Shorties in the sunshine (a short Owly blog)



Wildlife photographers in the UK (well certainly this one!), look forward to the migratory return of the wonderfully photogenic Short Eared Owls, each winter.


Flying south and west from colder points north and east, these beautiful birds are partly diurnal, meaning that they are active at both night and in daylight, especially the dawn and dusk 'golden' hours.


This of course makes life much easier for both wildlife and photography enthusiasts alike. Whilst not every day at this time of year is dramatically better than night time itself, there are occasional sunny days with only gentle breezes, that produce some great sightings of Owls ... once you've found where they are of course!!


Local wildlife photography social media jungle drums, have revealed a location where up to 4 Short-eared Owls have set up a temporary roost in a relatively unlikely setting, soon to become a 6,000 strong housing development.


With some sadness at the loss of more natural habitat, balanced against the need for the important house building, it was time to enjoy the here and now and enjoy the rarity of both the wildlife subject and the good weather conditions.



The Short-eared Owls (SEO's), are such a stunning sight that they can draw good numbers of photographers (TOGS), keen to add their image to their portfolios.


Fortunately, this site provides plenty of room for safe social distancing to the benefit of both SEO's and TOGS alike. It does however, still require some care when dashing from one side of the road to the other, to avoid getting squashed flat by the bemused building contractors in big machinery, who were clearly wondering what the heck was going on?!


These are slightly bigger Owls compared say, to the more familiar Barn Owl. They most usually roost in the rough grass of undisturbed, uncultivated or un-grazed ground and make a striking sight when they rise up from their hiding place.



With reasonable numbers of TOGS eyes scanning the fields that represent likely spots, it's not too difficult to notice when an 'Shortie' emerges for the first time usually around mid afternoon, as an array of long lenses swing in the direction of the show.

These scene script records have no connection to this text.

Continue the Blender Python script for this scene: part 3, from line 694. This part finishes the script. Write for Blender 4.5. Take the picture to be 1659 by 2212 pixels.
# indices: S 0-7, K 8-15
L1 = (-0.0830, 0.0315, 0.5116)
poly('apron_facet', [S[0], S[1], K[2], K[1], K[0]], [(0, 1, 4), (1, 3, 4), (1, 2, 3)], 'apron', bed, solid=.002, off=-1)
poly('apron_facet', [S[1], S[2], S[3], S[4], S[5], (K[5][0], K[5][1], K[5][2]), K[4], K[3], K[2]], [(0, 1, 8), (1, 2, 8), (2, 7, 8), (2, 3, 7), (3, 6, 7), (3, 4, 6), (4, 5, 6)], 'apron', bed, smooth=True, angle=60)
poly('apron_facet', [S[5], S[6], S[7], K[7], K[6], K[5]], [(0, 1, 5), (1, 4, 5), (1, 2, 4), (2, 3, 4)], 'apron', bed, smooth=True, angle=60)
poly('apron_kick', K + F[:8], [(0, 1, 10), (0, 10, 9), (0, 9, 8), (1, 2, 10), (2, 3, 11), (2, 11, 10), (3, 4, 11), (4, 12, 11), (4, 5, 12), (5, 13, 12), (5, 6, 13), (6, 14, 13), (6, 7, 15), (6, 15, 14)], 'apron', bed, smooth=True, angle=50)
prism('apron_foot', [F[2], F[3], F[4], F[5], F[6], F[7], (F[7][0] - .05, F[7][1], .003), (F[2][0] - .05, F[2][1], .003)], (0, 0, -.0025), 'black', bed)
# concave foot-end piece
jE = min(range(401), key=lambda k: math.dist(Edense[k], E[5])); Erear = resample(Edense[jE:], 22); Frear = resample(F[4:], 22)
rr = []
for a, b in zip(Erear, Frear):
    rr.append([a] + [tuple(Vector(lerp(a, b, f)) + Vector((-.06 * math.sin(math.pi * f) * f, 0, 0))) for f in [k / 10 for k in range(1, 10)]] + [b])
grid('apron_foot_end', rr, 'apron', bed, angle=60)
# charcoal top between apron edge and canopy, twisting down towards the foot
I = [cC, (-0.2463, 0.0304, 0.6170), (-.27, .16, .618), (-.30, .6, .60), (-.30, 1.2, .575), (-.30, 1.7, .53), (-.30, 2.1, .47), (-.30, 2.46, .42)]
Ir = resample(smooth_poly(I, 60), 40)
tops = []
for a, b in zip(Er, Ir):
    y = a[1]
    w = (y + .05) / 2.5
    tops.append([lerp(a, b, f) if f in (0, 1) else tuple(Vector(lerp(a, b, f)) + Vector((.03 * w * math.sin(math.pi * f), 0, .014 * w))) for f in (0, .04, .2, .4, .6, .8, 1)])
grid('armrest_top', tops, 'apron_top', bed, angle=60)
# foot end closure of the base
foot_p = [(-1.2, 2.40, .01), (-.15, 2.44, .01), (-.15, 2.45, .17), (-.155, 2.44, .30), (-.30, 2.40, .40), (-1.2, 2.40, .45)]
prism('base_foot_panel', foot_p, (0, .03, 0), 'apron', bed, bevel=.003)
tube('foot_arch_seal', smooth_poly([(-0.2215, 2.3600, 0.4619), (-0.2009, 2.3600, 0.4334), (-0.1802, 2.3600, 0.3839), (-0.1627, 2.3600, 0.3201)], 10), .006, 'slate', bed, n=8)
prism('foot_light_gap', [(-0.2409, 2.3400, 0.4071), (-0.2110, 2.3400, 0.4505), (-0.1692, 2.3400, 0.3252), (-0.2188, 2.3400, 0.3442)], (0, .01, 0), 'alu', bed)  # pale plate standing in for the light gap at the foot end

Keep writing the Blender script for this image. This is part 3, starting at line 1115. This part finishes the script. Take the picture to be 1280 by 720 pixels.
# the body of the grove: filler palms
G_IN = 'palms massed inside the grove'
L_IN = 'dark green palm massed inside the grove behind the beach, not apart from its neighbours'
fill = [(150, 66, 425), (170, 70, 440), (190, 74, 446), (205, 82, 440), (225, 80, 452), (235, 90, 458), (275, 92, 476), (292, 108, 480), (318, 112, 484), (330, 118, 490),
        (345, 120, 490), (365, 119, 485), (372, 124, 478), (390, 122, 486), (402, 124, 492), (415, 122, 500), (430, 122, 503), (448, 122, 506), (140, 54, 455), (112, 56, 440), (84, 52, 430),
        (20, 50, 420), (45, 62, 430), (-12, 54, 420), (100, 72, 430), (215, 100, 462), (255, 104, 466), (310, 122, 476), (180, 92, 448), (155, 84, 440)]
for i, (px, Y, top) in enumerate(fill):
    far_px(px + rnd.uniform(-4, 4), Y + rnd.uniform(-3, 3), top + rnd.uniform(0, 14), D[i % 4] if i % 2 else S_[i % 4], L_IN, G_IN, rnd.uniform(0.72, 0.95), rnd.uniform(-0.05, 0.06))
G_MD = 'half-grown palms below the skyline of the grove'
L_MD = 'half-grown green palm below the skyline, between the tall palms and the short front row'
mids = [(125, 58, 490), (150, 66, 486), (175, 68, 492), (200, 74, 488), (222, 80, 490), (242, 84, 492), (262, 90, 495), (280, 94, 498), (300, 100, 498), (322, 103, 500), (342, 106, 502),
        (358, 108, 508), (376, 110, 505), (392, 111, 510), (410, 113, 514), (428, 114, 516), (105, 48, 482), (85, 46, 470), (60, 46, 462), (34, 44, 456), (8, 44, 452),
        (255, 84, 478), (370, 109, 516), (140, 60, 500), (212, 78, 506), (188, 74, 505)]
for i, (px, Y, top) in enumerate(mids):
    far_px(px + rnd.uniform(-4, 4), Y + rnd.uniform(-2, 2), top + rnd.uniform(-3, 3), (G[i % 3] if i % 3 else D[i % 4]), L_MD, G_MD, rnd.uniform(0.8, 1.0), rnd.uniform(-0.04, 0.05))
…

Spotting the subject with your binoculars is one thing, but locking on with your camera, gaining a sharp focus and tracking the birds flight, is quite another.


The wonders of the latest camera equipment technology helps of course, but I believe an understanding of the SEO's behaviour coupled with some reasonable 'hand/eye' coordination, is required too. A decent helping of both factors can deliver some exciting results, despite the inevitable 'misses' to go with the 'hits'!


SEO's like a perch and can be seen scanning their surroundings with astonishingly swivel heads, constantly looking our for prey, but also danger.


I could see a Shortie doing exactly that and watched as a Kestrel dive bombed the SEO, with a nice little sequence of shots to capture the moment ... I could almost imagine the Owl's thought process ...


"Incoming alert .."


"take evasive action ... Duck! ..."



"Did you see that mate ??! ..."



It's a shame the middle shot didn't get the Kestrel in the perfect depth of field (DOF) focus, but that's wildlife photography for you - you have to get lucky sometimes as it's not easy to plan for such a speedy encounter, still fun to watch though!


Everybody wants that shot of a SEO in flight, golden yellow eyes staring straight down the camera lens ...



... a gaze which seems to say "I see you but I'm going about my business regardless", or so I imagine. This shot seems to have the Owl looking at the TOG on my left - hey ho - next time I'll wear a big yellow hat ha ha!!


I also like to try and capture shots from a different perspective to show a range views and light.


I was presented with just such a chance as one of the Shorties flew close, but with a scrubby tree obscuring the view. I quite like the resulting shot though, as the blurred foreground branches, cast shadows over the outstretched wings ... nice!



Whilst nice bright light shining from directly behind the camera is always welcome, I do also like the last few minutes of light before darkness descends and the ghostly images on offer there, the three below being examples of this.





Of course .... if you're very lucky ... the SEO's will be joined by a local Barn Owl, just as the light disappears below the horizon. Barn Owls are a beautiful subject at any time, but I think these last few views before dark are always to be treasured.





So there we are, the first really successful afternoon with the Shorties of the winter. I'm sure there will be more afternoons in their charismatic presence and I for one, can't wait for that!